Chicago Mayor Rahm Emanuel presented a 2017 budget that increases spending to hire and train more police to combat escalating violence in the nation’s third-largest city.

The plan seeks to spend about $53 million to hire and train additional cops as part of Emanuel’s two-year hiring boon for the police department, city documents show. The overall $9.8 billion budget, including federal and state funds, is up from about $9.3 billion this year partly due to increased pension contributions and debt issuance, said Molly Poppe, a finance department spokeswoman. Emanuel has pushed through higher property and utility levies to shore up the city’s retirement funds.
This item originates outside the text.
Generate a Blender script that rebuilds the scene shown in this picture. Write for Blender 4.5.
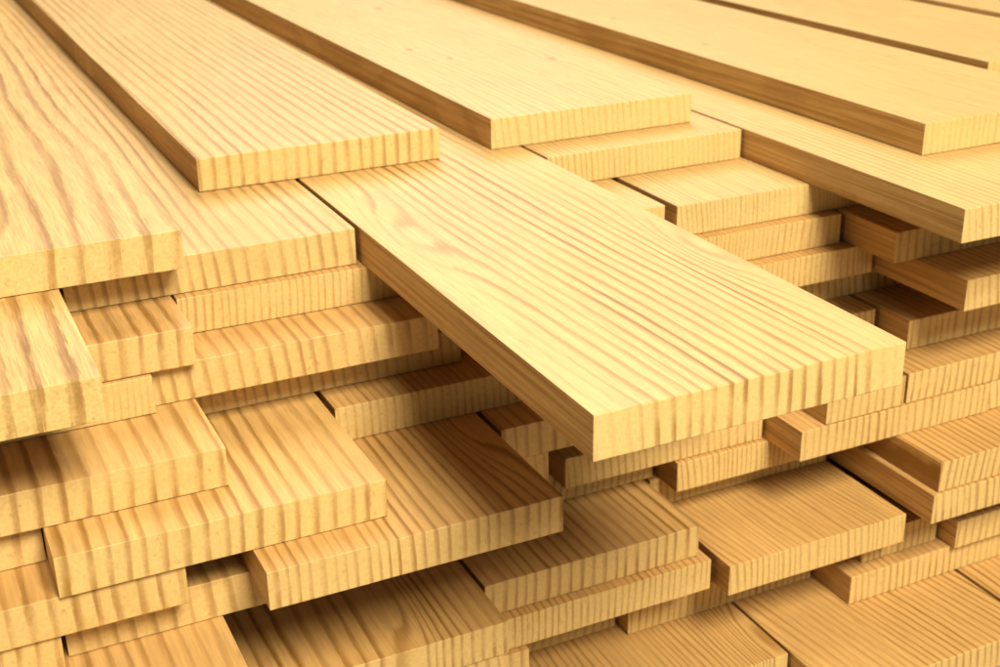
import bpy, bmesh, math, random
from mathutils import Vector, Matrix

C = bpy.context.scene.collection
for o in list(bpy.data.objects):
    bpy.data.objects.remove(o)

U = 0.03            # metres per board thickness; heights below are counted in boards from the top of the long board
GROUND = -14.0


def wpt(x, y, z):
    return Vector((x * U, y * U, (z - GROUND) * U))


# ------------------------------------------------------------------ camera
sc = bpy.context.scene
cam = bpy.data.cameras.new('camera')
cam_o = bpy.data.objects.new('camera', cam)
C.objects.link(cam_o)
PITCH, YAW, ROLL = math.radians(22.84392), math.radians(25.27790), math.radians(-0.97024)
fw = Vector((math.sin(YAW) * math.cos(PITCH), math.cos(YAW) * math.cos(PITCH), -math.sin(PITCH)))
rt = Vector((math.cos(YAW), -math.sin(YAW), 0))
up = rt.cross(fw)
rt2 = rt * math.cos(ROLL) + up * math.sin(ROLL)
up2 = rt2.cross(fw)
M = Matrix((rt2, up2, -fw)).transposed().to_4x4()
M.translation = wpt(-10.79119, -18.89176, 10.78220)
cam_o.matrix_world = M
cam.sensor_width = 36.0
cam.lens = 36.0 * 1.31888
cam.clip_start, cam.clip_end = 0.01, 200
cam.dof.use_dof = True
cam.dof.focus_distance = 27.5 * U
cam.dof.aperture_fstop = 14
sc.camera = cam_o

# ------------------------------------------------------------------ light
world = bpy.data.worlds.new('World')
sc.world = world
world.use_nodes = True
bg = world.node_tree.nodes['Background']
bg.inputs[0].default_value = (1.0, 0.97, 0.92, 1)
bg.inputs[1].default_value = 0.014



def soft_lamp(name, energy, size, az, el, dist, aim, color):
    """A round softbox; az is measured from straight in front of the stack towards the right."""
    lamp = bpy.data.lights.new(name, 'AREA')
    lamp.shape = 'DISK'
    lamp.size = size
    lamp.energy = energy
    lamp.color = color
    o = bpy.data.objects.new(name, lamp)
    C.objects.link(o)
    az, el = math.radians(az), math.radians(el)
    d = Vector((math.sin(az) * math.cos(el), -math.cos(az) * math.cos(el), math.sin(el)))
    o.location = wpt(*aim) + d * dist
    o.rotation_euler = d.to_track_quat('Z', 'Y').to_euler()


soft_lamp('back_softbox', 250, 3.6, 160, 48, 4.0, (6, 16, 0), (1.0, 0.97, 0.92))
soft_lamp('high_front_softbox', 350, 1.8, 5, 50, 4.0, (4, 6, -3), (1.0, 0.97, 0.91))
soft_lamp('low_front_softbox', 24, 1.6, -4, 24, 4.0, (4, 6, -3), (1.0, 0.97, 0.91))
soft_lamp('left_softbox', 26, 1.6, -78, 14, 4.0, (4, 6, -3), (1.0, 0.98, 0.95))

sc.view_settings.view_transform = 'Standard'
sc.view_settings.look = 'None'
sc.view_settings.exposure = -0.10
sc.view_settings.gamma = 1.0
sc.render.engine = 'CYCLES'
sc.cycles.max_bounces = 8
sc.cycles.diffuse_bounces = 2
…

“Today I am presenting to you a budget unlike any other we have seen in recent memory in Chicago,” Emanuel said during his address at City Hall on Tuesday. “It is a budget free of an immediate pension crisis, free of the black cloud of insolvency threatening the retirements of city employees and the financial future of Chicago.”

The proposed spending plan, which still needs approval of the city council, comes less than a week after S&P Global Ratings upgraded its outlook on Chicago from negative to stable, citing Emanuel’s steps to contribute more to the four retirement funds that face a $34 billion shortfall.

The city plans to plug the projected $137.6 million budget gap, the smallest since 2007, with measures such as energy savings and more revenue from sales taxes, lower healthcare costs and a levy on disposable bags, budget documents show.

Emanuel also touted a tentative agreement reached late Monday with the Chicago Teachers Union to avoid a strike in the cash-strapped, junk-rated district. The union’s members still need to vote to approve the new contract.